Introduction

This chapter, describes Spring’s Object-XML Mapping support. Object-XML Mapping (O-X mapping for short) is the act of converting an XML document to and from an object. This conversion process is also known as XML Marshalling, or XML Serialization. This chapter uses these terms interchangeably.

Within the field of O-X mapping, a marshaller is responsible for serializing an object (graph) to XML. In similar fashion, an unmarshaller deserializes the XML to an object graph. This XML can take the form of a DOM document, an input or output stream, or a SAX handler.

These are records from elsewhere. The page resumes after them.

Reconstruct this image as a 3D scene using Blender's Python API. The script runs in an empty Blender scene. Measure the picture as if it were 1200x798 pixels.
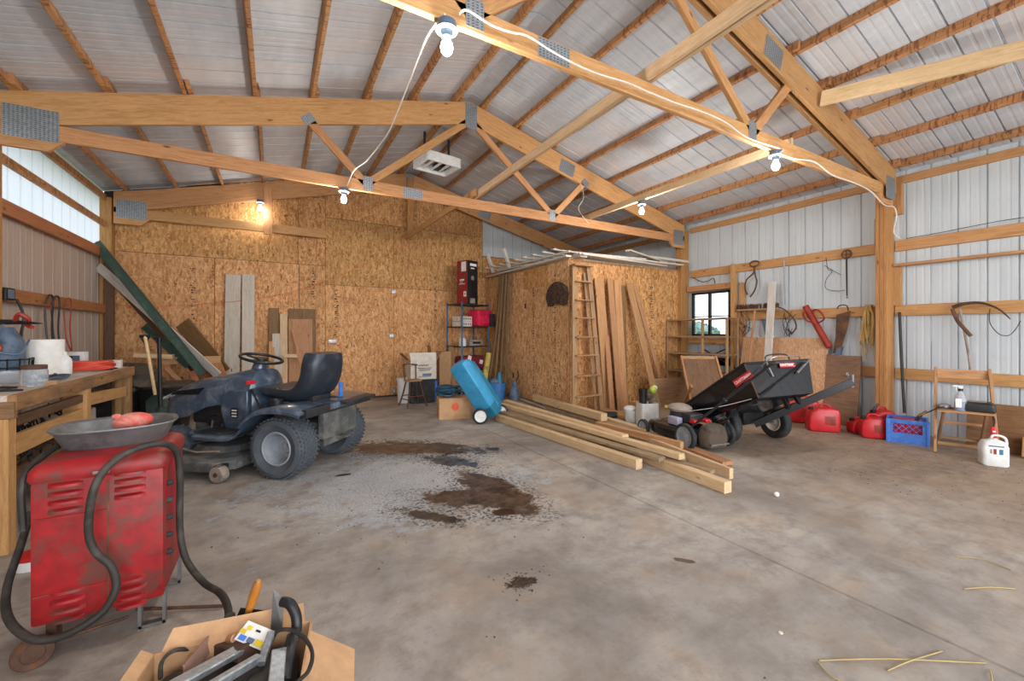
import bpy, bmesh, math, random
from mathutils import Vector, Matrix, Euler
random.seed(7)
C = bpy.context.scene.collection
PI = math.pi
R = math.radians

# ------------------------------------------------------------ camera, world, light
CAM_H, FOC, HOR = 1.26, 485.0, 389.4          # metres, focal length in px at 1200x798, horizon row
YAW = math.atan(279/485.)                     # ridge direction is +Y, camera turned right of it
cd = bpy.data.cameras.new('camera'); cam = bpy.data.objects.new('camera', cd); C.objects.link(cam)
cam.location = (0, 0, CAM_H); cam.rotation_euler = (R(90), 0, -YAW)
cd.sensor_width = 36; cd.lens = FOC/1200*36; cd.shift_y = (HOR-399)/1200
cd.clip_start = .02; cd.clip_end = 400
bpy.context.scene.camera = cam
sc = bpy.context.scene
sc.view_settings.view_transform = 'Standard'; sc.view_settings.look = 'None'
sc.view_settings.gamma = 1; sc.view_settings.use_curve_mapping = False
sc.view_settings.exposure = 0.30
w = bpy.data.worlds.new('sky'); sc.world = w; w.use_nodes = True
nt = w.node_tree; bg = nt.nodes['Background']
tc = nt.nodes.new('ShaderNodeTexCoord'); sx = nt.nodes.new('ShaderNodeSeparateXYZ')
cr = nt.nodes.new('ShaderNodeValToRGB')
cr.color_ramp.elements[0].position = 0.0; cr.color_ramp.elements[0].color = (.92, .95, 1, 1)
cr.color_ramp.elements[1].position = 1.0; cr.color_ramp.elements[1].color = (.60, .74, 1, 1)
nt.links.new(tc.outputs['Generated'], sx.inputs[0]); nt.links.new(sx.outputs['Z'], cr.inputs[0])
nt.links.new(cr.outputs[0], bg.inputs[0]); bg.inputs[1].default_value = 2.2

def area(name, loc, rot, sx_, sy_, power, col=(1, 1, 1)):
    l = bpy.data.lights.new(name, 'AREA'); l.shape = 'RECTANGLE'; l.size = sx_; l.size_y = sy_
    l.energy = power; l.color = col
    o = bpy.data.objects.new(name, l); o.location = loc; o.rotation_euler = rot; C.objects.link(o); return o
# daylight through the wide open doorway behind the photographer
area('doorway_daylight', (2.3, -3.7, 1.7), (R(84), 0, 0), 8.0, 3.0, 330, (.97, .98, 1))

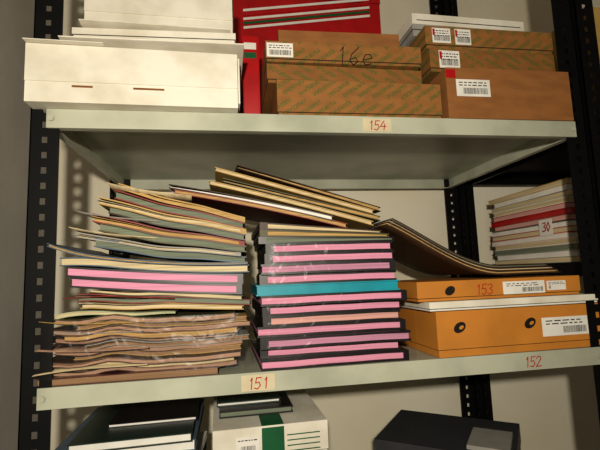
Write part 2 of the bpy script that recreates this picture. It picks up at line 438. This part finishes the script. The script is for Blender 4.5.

Some of the benefits of using Spring for your O/X mapping needs are:

Ease of configuration

Spring’s bean factory makes it easy to configure marshallers, without needing to construct JAXB context, JiBX binding factories, and so on. You can configure the marshallers as you would any other bean in your application context. Additionally, XML namespace-based configuration is available for a number of marshallers, making the configuration even simpler.

Consistent Interfaces

Spring’s O-X mapping operates through two global interfaces: Marshaller and Unmarshaller. These abstractions let you switch O-X mapping frameworks with relative ease, with little or no change required on the classes that do the marshalling. This approach has the additional benefit of making it possible to do XML marshalling with a mix-and-match approach (for example, some marshalling performed using JAXB and some by XStream) in a non-intrusive fashion, letting you use the strength of each technology.

Consistent Exception Hierarchy

Spring provides a conversion from exceptions from the underlying O-X mapping tool to its own exception hierarchy with the XmlMappingException as the root exception. These runtime exceptions wrap the original exception so that no information is lost.